When he entered the temple, the chief priests and the elders of the people came to him as he was teaching, and said, ‘By what authority are you doing these things, and who gave you this authority?’ Jesus said to them, ‘I will also ask you one question; if you tell me the answer, then I will also tell you by what authority I do these things. Did the baptism of John come from heaven, or was it of human origin?’ And they argued with one another, ‘If we say, “From heaven”, he will say to us, “Why then did you not believe him?” But if we say, “Of human origin”, we are afraid of the crowd; for all regard John as a prophet.’ So they answered Jesus, ‘We do not know.’ And he said to them, ‘Neither will I tell you by what authority I am doing these things.

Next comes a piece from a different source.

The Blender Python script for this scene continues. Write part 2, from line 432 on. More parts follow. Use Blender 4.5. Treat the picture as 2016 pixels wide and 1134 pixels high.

‘What do you think? A man had two sons; he went to the first and said, “Son, go and work in the vineyard today.” He answered, “I will not”; but later he changed his mind and went. The father went to the second and said the same; and he answered, “I go, sir”; but he did not go. Which of the two did the will of his father?’ They said, ‘The first.’ Jesus said to them, ‘Truly I tell you, the tax-collectors and the prostitutes are going into the kingdom of God ahead of you. For John came to you in the way of righteousness and you did not believe him, but the tax-collectors and the prostitutes believed him; and even after you saw it, you did not change your minds and believe him.
- Matthew 21:23-32
A lesson here on hypocrisy and truth. What's more real, the thing we preach or the thing we do? The thing we say or the thing we believe? We've all heard the expression, "Actions speak louder than words." What's in your heart is who you are, seems to be a theme repeated in Christ's teachings.
We can't often help what's in our hearts. Perhaps we're angry, we've been rejected, or abused, or subject to injustice. Perhaps we're proud (as opposed to a sense of self-respect) or arrogant in some way. Every possibility is there. But we can choose how we will go through things and approach them, and we can choose to find, deep within ourselves, a relationship to that which will help us along the road to healing and correction. We're not slaves to our past choices or our emotional states. When Jesus speaks here of repentance - of the salvation of the "tax-collectors and prostitutes," he's speaking of the heart's ability to respond to truth. There is an inward part of our hearts, deeper and truer than the things that may stand in the way, that we can open up to, that responds to truth and wants it. The depth of the heart can respond to truth and love even if we've been hurt or harmed in our lives, even if all the emotions there rile us up, confuse us, and we're plagued with frustration. We're still endowed with something that allows us to find a better way. This is a sense of the heart, or the deepest part of ourselves, in spiritual language. It's the place we seek God, to know something beyond "the world" that may present us with a harsh view indeed of life.
In this passage, Jesus is accused of breaking the law for having chastised the tradesmen in the temple. He's also asked by what authority he's done so, since he's not officially a Levitical priest and doesn't have the training normally required to be a rabbi. But, instead of giving in to this accusation and its set-up to put him on the defensive, Jesus responds with a few charges of his own. What's in the heart of his accusers, however, isn't sincere seeking here. It's a way to bring charges against him because his power with the people is growing too strong, and because this faith of the people he's preached to is a threat to the way that things are done. These motives have to do with envy and competition. So, when Jesus asks about John the Baptist, they can't answer, because they fear the will of the people. And then Jesus goes further, and speaks about sincerity, the embrace of the truth, and the always-open power of repentance - this capacity to "change our minds" and to seek with that deeper sense of self that which we respond to that gives us peace, a reconciliation to something we know is true, and that asks us to clear out the things, the obstacles, that stand in its way in us.
In Luke Chapter 6, Jesus is quoted as saying, "A good man out of the good treasure of his heart brings forth that which is good; and an evil man out of the evil treasure of his heart brings forth that which is evil: for of the abundance of the heart his mouth speaks." So, we could ask, what's your treasure? In the Eastern Christian spiritual tradition, there is what is known as "the mind in the heart." In spiritual or religious terms, "the mind" is a faculty capable of apprehending God, or rather God's wisdom - something with which we are endowed that enables us to understand more than what's around us and what our experiences are, but also to have insight, a faculty for wisdom and not just information, to understand a relationship with God. "The heart" in spiritual terms is that deepest part of ourselves, the place where we dwell as a child of the Creator before all else. As Bishop Kallistos Ware has put it, this is the place that denotes us as a "spiritual subject." "The mind in the heart" allows us to recall that which might just change our minds, produce repentance, see a better way to live or to look at life, differently from what we've always done or thought. It allows us to go beyond our assumptions, our emotions, our threatened feelings. This acceptance and integration of "the mind in the heart" is a lifetime process, a day by day kind of going forward in this sense of repentance - in Greek metanoia or "change of mind." May you make the most of the gift, and recall, in Jesus' words, that we all stand as equals before this reality that gives us the gift of this truth, and seek it for yourself in the depth of the heart.